En los pequeños parlantes ha comenzado a sonar una canción que emociona al barbero de un momento a otro, es de nuevo una “rolota” —según me dice él mismo— de Romeo Santos. Mientras sigue con mi corte, que está pronto a terminar, canta la canción de un modo íntegro, siguiendo cada uno de los ritmos, haciendo un bailecito alrededor de la silla pero sin perder concentración en lo que hace con la máquina y las tijeras. Por lo menos eso espero mientras lo observo por el espejo de enfrente.

«♫ Dile al amor/ que no toque mi puerta/ que ya no estoy en casa/ que no vuelva mañana/ a mi corazón ya le han fallado en ocasiones/ me fui de vacaciones/ lejos de los amores…Y dile al amor/ que no es grato en mi vida/ dale mi despedida/ cuéntale las razones ♪».

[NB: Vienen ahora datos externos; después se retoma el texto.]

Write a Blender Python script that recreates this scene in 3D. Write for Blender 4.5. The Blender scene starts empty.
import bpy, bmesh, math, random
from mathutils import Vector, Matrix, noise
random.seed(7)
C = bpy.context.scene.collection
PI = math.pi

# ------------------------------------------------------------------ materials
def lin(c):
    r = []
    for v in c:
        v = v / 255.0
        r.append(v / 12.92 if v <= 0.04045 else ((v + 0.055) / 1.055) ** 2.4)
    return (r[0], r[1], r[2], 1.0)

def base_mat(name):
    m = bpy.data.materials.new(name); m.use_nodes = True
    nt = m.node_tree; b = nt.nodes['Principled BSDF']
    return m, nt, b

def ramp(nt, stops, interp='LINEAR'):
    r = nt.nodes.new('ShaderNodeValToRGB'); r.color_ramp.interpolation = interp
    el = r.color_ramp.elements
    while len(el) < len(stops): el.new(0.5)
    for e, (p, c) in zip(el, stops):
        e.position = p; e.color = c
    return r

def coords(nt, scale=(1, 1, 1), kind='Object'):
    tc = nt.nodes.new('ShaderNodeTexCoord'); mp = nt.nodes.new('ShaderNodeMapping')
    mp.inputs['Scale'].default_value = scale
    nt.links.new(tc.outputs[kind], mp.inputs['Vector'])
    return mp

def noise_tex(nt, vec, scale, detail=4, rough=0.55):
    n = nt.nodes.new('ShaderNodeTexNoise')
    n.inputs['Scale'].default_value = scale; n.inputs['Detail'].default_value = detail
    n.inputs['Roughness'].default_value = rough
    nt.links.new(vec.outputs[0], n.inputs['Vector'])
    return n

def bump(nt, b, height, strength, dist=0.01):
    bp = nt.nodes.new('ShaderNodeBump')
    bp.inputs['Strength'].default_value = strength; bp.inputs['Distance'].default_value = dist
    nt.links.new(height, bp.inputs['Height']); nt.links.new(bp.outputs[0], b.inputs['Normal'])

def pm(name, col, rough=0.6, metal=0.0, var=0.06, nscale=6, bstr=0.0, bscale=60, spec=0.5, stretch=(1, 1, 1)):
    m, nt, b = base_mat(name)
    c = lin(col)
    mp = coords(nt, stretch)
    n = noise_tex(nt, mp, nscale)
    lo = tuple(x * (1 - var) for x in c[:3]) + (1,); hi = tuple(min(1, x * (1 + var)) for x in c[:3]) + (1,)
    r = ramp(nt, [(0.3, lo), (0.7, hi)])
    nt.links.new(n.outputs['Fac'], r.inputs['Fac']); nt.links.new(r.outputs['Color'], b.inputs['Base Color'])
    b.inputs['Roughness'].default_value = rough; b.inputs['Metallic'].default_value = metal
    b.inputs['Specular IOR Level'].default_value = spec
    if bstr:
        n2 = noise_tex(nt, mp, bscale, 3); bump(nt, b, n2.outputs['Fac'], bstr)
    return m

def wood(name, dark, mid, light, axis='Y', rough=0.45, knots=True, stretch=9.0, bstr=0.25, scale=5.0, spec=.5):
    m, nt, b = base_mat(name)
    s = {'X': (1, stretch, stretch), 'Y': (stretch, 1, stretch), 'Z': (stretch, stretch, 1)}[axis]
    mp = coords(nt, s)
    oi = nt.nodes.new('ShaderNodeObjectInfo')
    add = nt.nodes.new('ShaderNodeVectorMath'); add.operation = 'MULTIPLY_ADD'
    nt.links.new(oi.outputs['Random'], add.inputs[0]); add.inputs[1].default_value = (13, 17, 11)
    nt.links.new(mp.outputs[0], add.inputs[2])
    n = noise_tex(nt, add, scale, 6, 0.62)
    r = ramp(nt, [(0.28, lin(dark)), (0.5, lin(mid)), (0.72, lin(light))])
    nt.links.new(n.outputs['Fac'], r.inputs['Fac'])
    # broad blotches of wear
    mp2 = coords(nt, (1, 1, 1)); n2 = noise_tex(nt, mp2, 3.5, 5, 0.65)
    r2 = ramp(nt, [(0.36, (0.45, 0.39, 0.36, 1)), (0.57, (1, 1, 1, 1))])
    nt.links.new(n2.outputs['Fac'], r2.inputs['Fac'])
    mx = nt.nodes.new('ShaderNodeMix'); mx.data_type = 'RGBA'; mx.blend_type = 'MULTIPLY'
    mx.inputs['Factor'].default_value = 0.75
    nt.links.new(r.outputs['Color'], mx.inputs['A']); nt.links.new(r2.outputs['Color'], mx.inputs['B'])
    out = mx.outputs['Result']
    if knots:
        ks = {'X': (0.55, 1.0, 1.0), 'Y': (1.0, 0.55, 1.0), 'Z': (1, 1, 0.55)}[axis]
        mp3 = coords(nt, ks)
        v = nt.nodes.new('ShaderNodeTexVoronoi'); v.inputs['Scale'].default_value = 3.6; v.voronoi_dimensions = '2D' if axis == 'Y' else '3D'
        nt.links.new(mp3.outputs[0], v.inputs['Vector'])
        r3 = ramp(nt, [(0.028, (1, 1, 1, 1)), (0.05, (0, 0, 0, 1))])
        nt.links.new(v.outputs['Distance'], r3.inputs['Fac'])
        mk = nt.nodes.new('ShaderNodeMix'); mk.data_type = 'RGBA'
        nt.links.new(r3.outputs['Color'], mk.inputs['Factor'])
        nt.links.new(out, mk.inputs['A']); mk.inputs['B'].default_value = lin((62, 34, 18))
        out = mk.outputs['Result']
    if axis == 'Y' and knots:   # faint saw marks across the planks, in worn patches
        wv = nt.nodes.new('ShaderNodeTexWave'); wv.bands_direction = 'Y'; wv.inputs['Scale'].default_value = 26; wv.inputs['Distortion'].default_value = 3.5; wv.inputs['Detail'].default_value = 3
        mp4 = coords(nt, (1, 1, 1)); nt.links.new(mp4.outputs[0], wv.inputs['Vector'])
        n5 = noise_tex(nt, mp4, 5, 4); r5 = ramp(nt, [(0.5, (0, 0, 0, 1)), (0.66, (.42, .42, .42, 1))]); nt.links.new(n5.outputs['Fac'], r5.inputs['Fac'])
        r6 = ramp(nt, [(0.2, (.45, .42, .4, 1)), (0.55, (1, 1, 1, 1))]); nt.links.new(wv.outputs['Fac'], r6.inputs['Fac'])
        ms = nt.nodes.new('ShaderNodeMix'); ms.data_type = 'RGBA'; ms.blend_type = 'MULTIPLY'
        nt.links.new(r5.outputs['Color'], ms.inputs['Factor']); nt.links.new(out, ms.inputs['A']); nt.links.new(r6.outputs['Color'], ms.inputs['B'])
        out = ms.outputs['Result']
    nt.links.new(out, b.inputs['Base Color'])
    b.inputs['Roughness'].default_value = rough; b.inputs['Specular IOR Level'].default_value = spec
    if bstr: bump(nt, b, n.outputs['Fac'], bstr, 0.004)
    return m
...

Casi a punto de sentirme listo. Me veo el corte en los espejos. En realidad no ha cortado demasiado, pero basta para sentirme cómodo. Sintiendo un poco más confianza, por fin me atrevo a preguntarle al chico por qué ha decido irse a los Estados Unidos. Intento explicarle los múltiples peligros que él ya sabe de antemano, y hago un tímido esfuerzo —casi sin que él lo note— por persuadirlo de que con un poco de esfuerzo puede darse la oportunidad de continuar sus estudios, y que sin duda eso le ayudaría mucho, que la educación le cambiaría la vida brindándole otras oportunidades profesionales y económicas.

Él sigue tarareando otra canción de Romeo Santos sin prestar mucha atención a lo que digo. En seguida me dice que eso de la educación no es para él, y que él sabe que “el camino” para el norte está duro, pero que no le queda de otra porque tiene una hija y una mujer, y no quiere que ellas dos vivan en una cuartería para siempre. Él quiere prosperar, tener sus propias cosas sin necesidad de andar “del timbo al tambo” como la mayoría de hondureños pobres. Y además, ya no aguanta tanta mierda con «esos majes que pasan cobrándole renta», y que antes de seguir pagando ese billete mensual por el impuesto de guerra que le cobra la 18, prefiere cerrar la “barber” y migran hacia la USA para mantener a su familia.

«Cómo puede ser posible que uno trabaje duro todos los días para estar dándole su pisto a esos majes, no es posible alero, no es justo, y lo peor es que si uno no les da el billete que le piden viene y lo matan, así, sin mediar palabra. Cómo se pone a creer que esto es vida compa, no alerito, esto no es vida, aquí ya no se puede ni trabajar, porque hasta por eso lo matan a uno», me dice irritado. Por mi parte lo comprendo, lo apoyo en lo que dice, y le pregunto cuánto es por el corte. «Son cincuenta pesos, alero», me dice más tranquilo. Le pago. Nos despedimos.

Salí de la “barber”. Me dirigí hasta mi apartamento pensando en los reclamos de mi nuevo amigo Olvin, y pesando que sería una verdadera lástima que cerrara su querida “barber” por el impuesto de guerra, pero que, antes que algo peor le pudiera suceder, quizá lo mejor sería eso. Una pena, me dije, al tiempo que recordé que esa es la misma situación de miles de pequeños emprendedores y micro empresarios de Honduras.

Tres semanas después, regresaba hasta la Smith de realizar una entrevista. Eran entre las 5:00 y las 5:30 de la tarde. Apenas oscurecía. La entrada principal de la colonia parecía desierta. Adentro, un poco más fondo, un grupo de personas consolaba a tres mujeres que lloraban desesperadamente fuera de la pequeña “barber” de Olvin, eran su madre, su joven esposa y su hermana: habían asesinado a Olvin hacía unos minutos.

Al parecer, dos sujetos entraron al pequeño local de su querida “barber”, y sin mediar palabra le dispararon en varias ocasiones, hiriéndolo de muerte en seguida por no pagar a tiempo el impuesto de guerra. No quise decir nada, no me quedé en la escena. Al anochecer pensé en sus sueños, en sus apenas 21 años, en su viaje postergado hacia EE UU, en su pequeña huérfana, en su joven esposa, en su madre, en su hermana; y en los más de 53,000 hondureños que han sido asesinados en la última década si recibir justicia.